Perhaps I should clarify: it’s not just because it’s hockey season, but more specifically, it’s before hockey season. It’s the time before the season begins, before any colossal meltdown, before any hard-nosed coach who produces interesting sound bites turns out to be probably the wrong choice.

All we have now is an abundance of new prospects, completely new management who seems to take action, a promising new coach, and a bunch of interesting signings. At this point, there is none of the drama that develops throughout the season, nor has any free agent turned out to be overpaid and ineffective, and there’s still the chance that some prospects could make the team this year.

As of this moment, we can still believe that the team could be a playoff contender; whether it stays that way throughout the season is hard to say, but right now everything looks good. For now, we can just bask in the glory of optimism.

With that being said, perhaps you’re reading this as a cynical column suggesting that the pre-season is the only time for optimism. But that’s far from the truth, as I am legitimately excited for the Canucks’ season.

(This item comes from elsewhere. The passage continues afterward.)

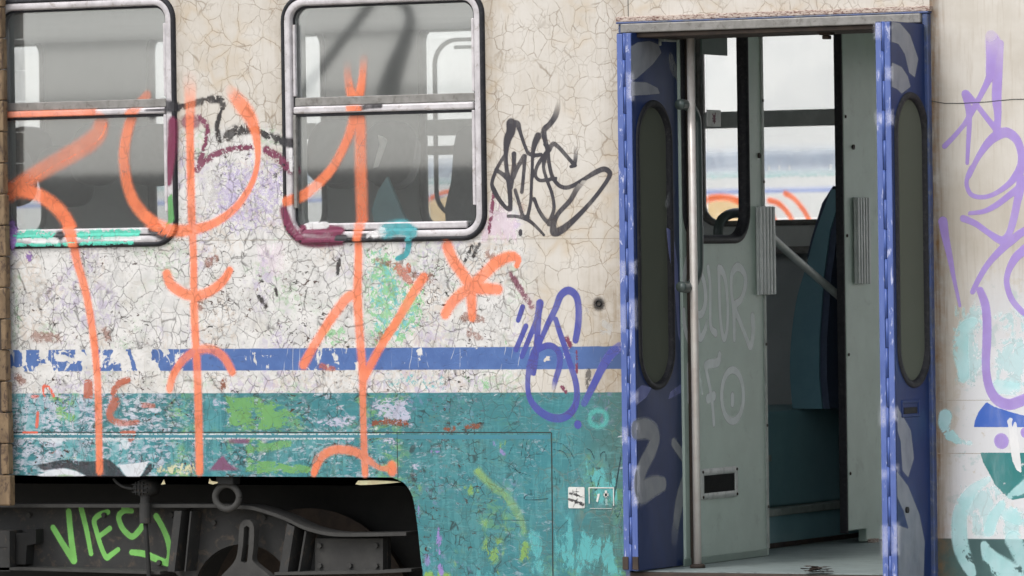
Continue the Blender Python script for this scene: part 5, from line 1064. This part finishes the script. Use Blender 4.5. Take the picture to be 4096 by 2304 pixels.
# scrap on the floor, small rusty box
p = back(3215, 2290, 2, ZF+.01); b = bmesh.new()
for k in range(9):
    a_ = k*.7; bmesh.ops.create_grid(b, x_segments=3, y_segments=3, size=.032, matrix=Matrix.Translation((p.x+.03*math.sin(k*2.1), -.002+.012*math.cos(k*1.7), ZF+.003+.0025*k)) @ Matrix.Rotation(a_, 4, 'Z') @ Matrix.Rotation(.15*math.sin(k*3), 4, 'X') @ Matrix.Diagonal((1, .5, 1, 1)))
for v in b.verts: v.co += Vector((random.uniform(-.01, .01), random.uniform(-.01, .01), random.uniform(0, .006)))
tag(obj('crumpled_scrap', b, M['rust_dark']), 'crumpled dark scrap lying on the floor just inside the open doors', 'scrap')
q = back(3490, 2175, 0, XB); obj('bolt_box', newbox((XB-.01, q.y-.03, q.z-.022), (XB+.02, q.y+.03, q.z+.022), .004), M['rust'], bh2)

# ------------------------------------------------------------------ the carriage on the next track
YN = 7.6
nb = tag(empty('railway_carriage', (-3, YN+1.45, 0)), 'white out of focus carriage with pale stripes and orange graffiti, beyond the far windows', 'railway carriage')
body = obj('body', plate([(0, .6), (0, 3.2), (.1, 3.75), (.5, 3.98), (1.45, 4.1), (2.4, 3.98), (2.8, 3.75), (2.9, 3.2), (2.9, .6)], -16, 6, lambda a, b, c: (c, YN+a, b)), M['white2'], nb)
def nz(v, u=3250): return back(u, v, 1, YN).z
def band(name, v0, v1, mat, fe, op):
    z0, z1 = nz(v1), nz(v0); q = [proj(np.array([x, YN, z])) for x, z in ((-15.8, z0), (5.8, z0), (5.8, z1), (-15.8, z1))]
    return marks(name, [('p', [(float(a), float(b)) for a, b in q], fe, op, 1.0)], mat, body, val=YN, proud=.004, sf=1.0, step=.03)
band('window_band', 590, 690, mat_paint('blurred_grey_blue_band', 'a3adbd', 'adb7c6', 0, 0, .1, .95), 70, .95)
band('aqua_stripe', 682, 708, mat_paint('aqua_stripe', '8cc2bd', '9accc8', 0, 0, .3, .9), 16, .9)
band('blue_stripe', 744, 770, mat_paint('pale_blue_stripe', '8f9fd4', '98a8da', 0, 0, .2, .9), 14, .9)
PN = mat_paint('bright_orange_spray', 'f5793f', 'ee6c34', 0, 0, .3, 1.0); PTN = mat_paint('tan_spray', 'efd2a2', 'e9c892', 0, 0, .2, 1.0)
marks('graffiti_lettering', [Po('L1', 40, .95, (690, 1300), (800, 1275), (920, 1300), (960, 1400), (950, 1700), (690, 1700)), Po('Z2', 40, .95, (900, 1190), (1000, 1130), (1100, 1100), (1180, 1120), (1180, 1400), (900, 1400))], PTN, body, val=YN, proud=.006, sf=.8, step=.02, label='pale tan sprayed fill')
marks('graffiti_lettering', [St('L1', (640, 1310, 60), (720, 1275, 62), (820, 1272, 60), (920, 1310, 60), (1000, 1380, 60)), St('L1', (1090, 1290, 52), (1150, 1310, 52), (1210, 1370, 46), (1250, 1440, 44)), St('L1', (1195, 1245, 52), (1250, 1280, 46), (1310, 1350, 46), (1355, 1430, 42)), St('L3', (1095, 90, 60), (1130, 150, 60), (1160, 210, 50)), St('Z2', (900, 1200, 40), (950, 1150, 40), (1020, 1105, 38), (1090, 1085, 36), (1160, 1095, 36))], PN, body, val=YN, proud=.008, sf=.9, step=.015, label='orange sprayed arcs')
obj('underframe', newbox((-15.5, YN+.3, .15), (5.5, YN+2.6, .6)), M['black'], nb)

# ------------------------------------------------------------------ rusty toothed post in front, and the shed behind the viewer
YP = -.042
def px_(u): return X(u, 1000, YP)
po = tag(empty('toothed_post', (px_(-60), YP, -.2)), 'rusty brown toothed iron post at the left edge in front of the carriage', 'iron post')
obj('post', newbox((px_(-75), YP-.015, -.2), (px_(-30), YP+.02, 3.4), .004), M['rust_dark'], po)
obj('web_plate', newbox((px_(-40), YP-.005, back(0, 2005, 1, YP).z), (px_(4), YP+.0205, 3.4), .002), M['rust_dark'], po)
ed = [15, 14, 19, 21, 23, 23, 24, 29, 32, 32, 33, 35, 34, 40, 45, 44, 52]
for k, e in enumerate(ed):
    v0 = 28-124.6+124.7*k; v1 = v0+124.7
    z1, z0 = back(e, v0+1.5, 1, YP).z, back(e, v1-1.5, 1, YP).z
    rec = k in (11, 13, 15)
    u0 = 13 if rec else -60
    x1 = back(e, (v0+v1)/2, 1, YP).x; x0 = back(u0, (v0+v1)/2, 1, YP).x
    kb = newbox((x0, YP-.02, z0), (x1, YP+.019, z1), .006)
    for v in kb.verts: v.co += Vector((random.uniform(-.0012, .0012), random.uniform(-.002, .002), random.uniform(-.001, .001)))
    obj('knuckle', kb, M['rust_post'], po)
sh = tag(empty('lineside_wall', (-16, -16, -.2)), 'long dark stone wall across the tracks, faintly mirrored in the lower halves of the windows', 'wall', kind='thing')
obj('masonry', newbox((-40, -16.5, -.2), (-5, -16, 2.55)), M['shed_dark'], sh); obj('coping', newbox((-40, -16.6, 2.551), (-5, -15.9, 2.66)), M['shed_dark'], sh)
ol = tag(empty('overhead_line', (-40, -60, 6)), 'overhead line wires mirrored as faint lines in the upper window panes', 'overhead line')
for z_ in (4.8, 5.75, 6.5): obj('wire', tube(bmesh.new(), [(-90, -60, z_), (-60, -60, z_-.08), (-30, -60, z_), (0, -60, z_-.05), (20, -60, z_)], .05, 6), M['ink'], ol)
lm = tag(empty('leaning_mast', (-14, -12, -.2)), 'dark leaning mast with a drooping arm, mirrored as a slanting bar in the middle window', 'mast')
def mirrored(u, v, d=12.0): q = back(u, v, 1, d); return (q.x, -d, q.z)
a_, b_ = Vector(mirrored(*zt('Z2', [(235, 530)])[0])), Vector(mirrored(*zt('Z2', [(650, -10)])[0])); t_ = (b_-a_)
g0 = a_-t_*((a_.z+.2)/t_.z)
obj('mast', tube(bmesh.new(), [g0, a_, b_+t_*.02], [.045, .035, .03], 10), M['ink'], lm, True)
aq = [mirrored(*p) for p in cr(zt('Z2', [(640, -15), (740, -8), (820, 30), (850, 100), (835, 190), (800, 290), (765, 380), (735, 480), (722, 560)]), 4)]
obj('drooping_arm', tube(bmesh.new(), aq, [.028]*10+[.028+.0025*k for k in range(len(aq)-10)], 10), M['ink'], lm, True)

At this point in the season, it feels like the Canucks could do anything, and truthfully they could. It’s certainly possible that last year was a minor blip, perhaps brought on by the wrong coach for the job.

And the truth is, they have certainly made enough moves to radically change the team, for good or bad. I think they certainly could be a contender this year, and it seems that a retool rather than a rebuild may be possible.

Also, the truth could be the other way around. Perhaps they are a team on the eve of a rebuild. But really, that’s the fun, you just don’t know. I’ll be watching, that’s for sure.

(A)side Jab: It’s rather humorous that the Maple Leafs are going after all the Canucks’ old pieces having signed Mike Santorelli, David Booth, and last year signing Mason Raymond. I don’t want to diss on these guys because I like them as players, but I’ll just say it’s an interesting strategy.